En 1954, el fútbol rioplatense otra vez estuvo sólo representado por Uruguay. No triunfó el seleccionado celeste en esa competencia, pero dividió honores con Hungría, la combinación más poderosa de Europa en la actualidad. Dividió honores, si, en los 90 minutos reglamentarios. Y si cayó batido, lo fué en el tiempo suplementario, que disputó con sólo 10 hombres y uno de ellos en inferioridad de condiciones. Y un año más tarde, en el sudamericano de 1955, la selección uruguaya era superada rotundamente por la argentina, que obtuvo el título.
Anteriormente, cuando los nuestros fueron batidos en Wembley, los “sistemistas” alzaron sus voces. Fueron acalladas en la cancha de River Plate un año más tarde.
DIVERSIDAD Y ASIMILACIÓN
Queda todavía un punto importantísimo a tenerse cuenta: ¿en qué medida es asimilable a nuestro fútbol una forma de juego nacida en medios de distinta característica temperamental? Aun admitiendo en dicha forma todas las bondades, ¿se conservarán esas bondades al ser transplantados y aplicados tales sistemas al ambiente argentino, cuyo elemento humano es de espíritu y de psicología distintos al del lugar de origen? El fútbol es un deporte colectivo profundamente enraizado en la masa del pueblo. Por eso, en mayor grado que en ningún otro deporte, el futbolístico constituye la expresión del genio popular y su estilo y modalidad distintivos, reflejan el temperamento y psicología del pueblo a que pertenecen. Reflejan y deben reflejar, porque de lo contrario ese estilo no será auténtico, legítimo, y la artificiosidad técnica, podrá lograr, por azar, un equipo excelente, pero este será una fuerza circunstancial y no el producto selecto de un standard real y permanente.

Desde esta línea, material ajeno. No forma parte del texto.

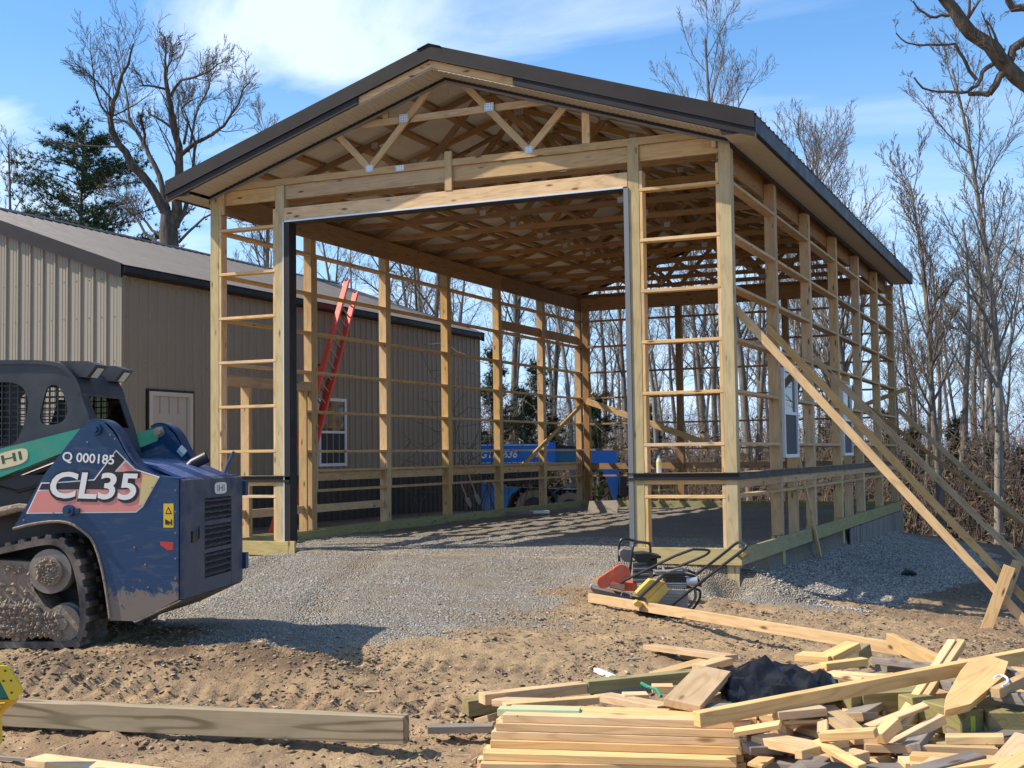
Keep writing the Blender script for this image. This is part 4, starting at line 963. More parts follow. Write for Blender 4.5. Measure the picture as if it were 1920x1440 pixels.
# undergrowth: thicket of thin stems (nobody could count it)
T = Tree(77); r = T.r; cnt = 0
while cnt < 6500:
    d = r.uniform(27, 75)*(1 if r.rand() < .7 else 1.3); u = r.uniform(650, 2150); x, y = camxy(u, d)
    if not clear(x, y, .4): continue
    cnt += 1; p = np.array([x, y, 0.]); H = r.uniform(.8, 3.8)*(.8+d/120); q = T.path(p, np.array([r.randn()*.35, r.randn()*.35, 1]), H, 4, .16, .03); q[0][2] = -.1
    r0 = r.uniform(.008, .020); T.tube('undergrowth', q, [r0*(1-.7*i/4) for i in range(5)], 3)
    for k in range(4):
        f = r.uniform(.2, 1)*3.99; j = int(f); T.tube('undergrowth', T.path(q[j]+(q[j+1]-q[j])*(f-j), r.randn(3)*np.array([1, 1, .5])+np.array([0, 0, .5]), H*r.uniform(.2, .5), 2, .2, .03), [.007, .006, .004], 3)
me = T.mesh('undergrowth', [M_twig2]); co = np.zeros(len(me.vertices)*3, dtype=np.float32); me.vertices.foreach_get('co', co); co = co.reshape(-1, 3); co[:, 2] += terrain(co[:, 0], co[:, 1]); me.vertices.foreach_set('co', co.ravel()); me.update()
obj('undergrowth', me, None, None, kind='stuff')
# dead leaves hanging on and lying under the thicket
n = 34000; rs = np.random.RandomState(5); d = rs.uniform(26, 70, n); u = rs.uniform(650, 2150, n); px = CAMP.x+fwd.x*d+rgt.x*(u-960)/FPX*d; py = CAMP.y+fwd.y*d+rgt.y*(u-960)/FPX*d
k = ~(((px > -W-1.5) & (px < 3.8) & (py < LB+2.5)) | ((px < -4) & (py < 22))); px, py = px[k], py[k]; n = len(px); pz = terrain(px, py)+rs.rand(n)**2.5*3.2
c = np.stack([px, py, pz], -1); V = (c[:, None]+rs.randn(n, 3, 3)*.05).reshape(-1, 3)
obj('dead_leaves', mesh('dead_leaves', V, np.arange(n*3).reshape(-1, 3), [mat('dead_leaf_a', (.22, .13, .075), .9), mat('dead_leaf_b', (.12, .08, .05), .9), mat('ivy_leaf', (.05, .07, .025), .8)], rs.choice([0, 1, 1, 2], n)), None, None, kind='stuff')
# ------------------------------------------------------------------ compact track loader
M_blue = mat('loader_blue_paint', (.010, .048, .115), .34); t, NN, LL, b = nodes(M_blue); P = coord(t); sx = NN('ShaderNodeSeparateXYZ'); LL(P, sx.inputs[0])
n1_ = noise(t, P, 11, 8, .75); low = ramp(t, math_(t, 'ADD', sx.outputs[2], math_(t, 'MULTIPLY', n1_, -.75)), (-.22, .8), (.04, 0.0))
ws = ramp(t, noise(t, mapping(t, P, (2, 2, 9)), 2.5, 6, .7), (.52, 0.0), (.75, .28)); dirtm = math_(t, 'MAXIMUM', low, ws)
scr = ramp(t, noise(t, mapping(t, P, (30, 30, 4), rot=(0, .5, 0)), 3, 3, .6), (.70, 0.0), (.74, .45))
c_ = mixc(t, scr, (.010, .048, .118), (.20, .24, .30)); LL(mixc(t, dirtm, c_, (.27, .20, .135)), b.inputs['Base Color']); LL(ramp(t, dirtm, (0, .33), (.6, .9)), b.inputs['Roughness'])
def dirty(name, col, rough, dcol=(.27, .21, .155), amt=.5, sc=6):
    m = mat(name, col, rough); t, NN, LL, b = nodes(m); P = coord(t); f = ramp(t, noise(t, P, sc, 6, .65), (.42, 0.0), (.68, amt))
    LL(mixc(t, f, col, dcol), b.inputs['Base Color']); LL(ramp(t, f, (0, rough), (.6, .9)), b.inputs['Roughness']); return m
M_dblue = dirty('loader_engine_door', (.016, .036, .08), .4, amt=.45); M_cab = dirty('cab_charcoal', (.035, .037, .042), .42, (.16, .15, .14), .25, 4)
M_green = dirty('lift_arm_green', (.02, .30, .20), .36, amt=.35, sc=5); M_track = dirty('track_rubber', (.05, .046, .042), .8, (.27, .22, .17), .95, 3.5)
M_mud = mat('caked_mud', (.30, .235, .175), .95, 0, .15); t, NN, LL, b = nodes(M_mud); P = coord(t); LL(mixc(t, noise(t, P, 14, 5, .6), (.20, .15, .11), (.40, .32, .245)), b.inputs['Base Color']); bump(t, noise(t, P, 22, 5, .65), 1.0, .03)
M_steel = dirty('worn_steel', (.20, .18, .155), .6, (.33, .265, .2), .95, 4)
M_vinylw = mat('decal_white', (.82, .79, .71), .5); M_vinylk = mat('decal_black', (.02, .02, .022), .45); M_vinylp = dirty('decal_salmon', (.72, .25, .20), .5, (.5, .4, .3), .25, 5)
M_vinyly = mat('decal_yellow', (.75, .48, .03), .5); M_vinylr = mat('decal_red', (.55, .04, .03), .5); M_cream = mat('decal_cream', (.75, .62, .36), .5); M_dgreen = mat('decal_dark_green', (.02, .10, .07), .5)
M_cabglass = glass_mat('cab_glass'); M_cabglass.node_tree.nodes['Transparent BSDF'].inputs[0].default_value = (.36, .43, .39, 1); M_cabglass.node_tree.nodes['Fresnel'].inputs[0].default_value = 1.02
LF = Matrix(((.952, -.305, 0, -2.73), (.305, .952, 0, -7.37), (0, 0, 1, -.215), (0, 0, 0, 1)))
ld = root('track_loader', 'muddy blue compact track loader with green lift arms and charcoal cab', 'track loader', MW=LF)
def mbl(mb, name, mats, parent=ld, smooth=False, **p): return mb.build(name, mats, parent, MW=LF, smooth=smooth, **p)
def curve_plate(name, outer, holes, y0, y1, m, parent, bev=0):
    cu = bpy.data.curves.new(name, 'CURVE'); cu.dimensions = '2D'; cu.fill_mode = 'BOTH'; cu.extrude = (y1-y0)/2
    for poly in [outer]+holes:
        sp_ = cu.splines.new('POLY'); sp_.points.add(len(poly)-1); sp_.use_cyclic_u = True
        for i, (x, z) in enumerate(poly): sp_.points[i].co = (x, z, 0, 1)
    o = bpy.data.objects.new('tmp', cu); COL.objects.link(o); bpy.context.view_layer.update()
    dg = bpy.context.evaluated_depsgraph_get(); me = bpy.data.meshes.new_from_object(o.evaluated_get(dg)); bpy.data.objects.remove(o)
    me.materials.clear(); me.materials.append(m); me.transform(Matrix.Translation((0, (y0+y1)/2, 0)) @ Matrix.Rotation(R_(90), 4, 'X')); me.update()
    return obj(name, me, parent, LF)
def strip(mb, prof, y0, y1, th=.012, m=0):
    n = len(prof)
    for i in range(n-1):
        (xa, za), (xb, zb) = prof[i], prof[i+1]; L = math.hypot(xb-xa, zb-za); nx_, nz_ = (zb-za)/L*th, -(xb-xa)/L*th
        mb.prism([(xa, za), (xb, zb), (xb-nx_*-1, zb+nz_), (xa-nx_*-1, za+nz_)], y0, y1, m)
def smooth_pts(p, it=2, closed=False):
    for _ in range(it):
        q = [] if closed else [p[0]]
        for i in range(len(p) if closed else len(p)-1):
            a, b_ = p[i], p[(i+1) % len(p)]; q += [(a[0]*.75+b_[0]*.25, a[1]*.75+b_[1]*.25), (a[0]*.25+b_[0]*.75, a[1]*.25+b_[1]*.75)]
        if not closed: q.append(p[-1])
        p = q
    return p
up_ = [(-.702, .837), (-.466, 1.227), (-.20, 1.551)]+[(-.083+.078*math.cos(a), 1.535+.080*math.sin(a)) for a in (2.6, 2.2, 1.8, 1.4, 1.0, .6)]+[(.036, 1.525), (.083, 1.455), (.111, 1.40), (.178, 1.300), (.24, 1.25), (.309, 1.215), (.375, 1.19), (.524, 1.179)]
lo_ = [(.522, .335), (.33, .237), (.2, .183), (.022, .188), (.012, .282), (-.017, .461), (-.055, .623), (-.103, .75), (-.169, .814), (-.264, .873), (-.378, .892), (-.559, .871)]
cap = [(-.16, 1.59), (-.10, 1.620), (-.03, 1.61), (.03, 1.575), (.083, 1.511), (.125, 1.42), (.19, 1.318), (.25, 1.262), (.309, 1.228), (.375, 1.20), (.524, 1.187)]
for y0, y1 in ((0, .035), (1.315, 1.35)):
    sd_ = curve_plate('side_panel', up_+lo_, [], y0, y1, M_blue, ld)
    yi = y0+.125 if y0 < .5 else y0-.11
    inner = [(-.30, 1.25)]+up_[2:-2]+[(.30, 1.22), (.30, 1.15), (-.2, 1.1)]
    curve_plate('tower_plate', inner, [], yi, yi+.02, M_blue, ld)
    mb = MB(); a, b_ = (0, yi+.022) if y0 < .5 else (yi, 1.35); strip(mb, smooth_pts(cap, 2), a, b_, .014); mbl(mb, 'tower_cap', M_blue)
    mb = MB(); yf = -.012 if y0 < .5 else 1.20
    mb.cyl((-.083, yf+.01, 1.54), (0, 1, 0), .042, .05, 20); mb.cyl((-.083, yf-.02, 1.54), (0, 1, 0), .026, .03, 6); mbl(mb, 'arm_pivot', M_steel if y0 > .5 else M_blue)
mb = MB()   # louvre slots on the near cap
for i in range(5): x = .135+i*.014; mb.box(x, x+.006, .03, .09, 1.405-.0-i*.019, 1.410-i*.019)
mbl(mb, 'cap_slots', M_black)
mb = MB(); mb.prism([(-.6, .90), (-.35, 1.2), (.29, 1.19), (.46, 1.15), (.46, .36), (.31, .26), (.19, .21), (.04, .21), (-.05, .66), (-.15, .84), (-.3, .90)], .036, 1.314); mbl(mb, 'engine_bay', M_black)
mb = MB(); strip(mb, smooth_pts([(-.12, 1.33), (.1, 1.315), (.3, 1.275), (.42, 1.22), (.53, 1.178)], 2), .146, 1.204, .02); hood = mbl(mb, 'engine_hood', dirty('hood_blue', (.03, .07, .22), .25, (.3, .3, .32), .45, 3))
mb = MB(); mb.tube([LF @ Vector((.24, .92, 1.22)), LF @ Vector((.30, .93, 1.285)), LF @ Vector((.40, .95, 1.335))], [.048, .045, .046], 16, cap=False); mb.tube([LF @ Vector((.395, .95, 1.332)), LF @ Vector((.30, .93, 1.285))], [.036, .03], 16, 0); mb.build('exhaust_pipe', M_black, ld, smooth=True)
mb = MB(); mb.tube([LF @ Vector(p) for p in ((.44, 1.24, 1.18), (.455, 1.26, 1.24), (.50, 1.28, 1.36), (.51, 1.28, 1.375))], [.012, .012, .013, .012], 8); mb.build('latch_lever', M_blue, ld)
mb = MB(); mb.tube([LF @ Vector((x, -.004, z)) for x, z in smooth_pts([(-.697, .838), (-.559, .871), (-.378, .892), (-.264, .873), (-.169, .814), (-.103, .75), (-.055, .623), (-.017, .461), (.012, .282), (.022, .20)], 1)], .011, 6); mb.build('arch_mud', M_mud, ld)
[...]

Cuando el fútbol fue ganando en la Argentina adeptos entre los criollos hasta constituir estos el elemento humano preponderante surgió, y no podía ser de otra manera, el estilo argentino, nítidamente diferenciado. Ese juego recibió el aporte popular, la sabia rica y fecunda del potrero, y así adquirió la vivacidad y el ingenio que le dieron su perfil peculiar, que lo distinguieron netamente. ¿Dónde, si no acá —o en la orilla de enfrente— podían surgir la “marianela”, la “bicicleta”, etc., que son la traducción futbolística de la “cachada”?
Así se desarrolló nuestro estilo futbolístico, y así llegó a adquirir la envergadura y jerarquía que tan alto lo elevaron. Por eso, porque recibió el aporte de la masa popular. ¿Puede ser favorable, entonces, la introducción de otro estilo, de otra forma, que muy poco o nada tiene que ver con nuestro temperamento?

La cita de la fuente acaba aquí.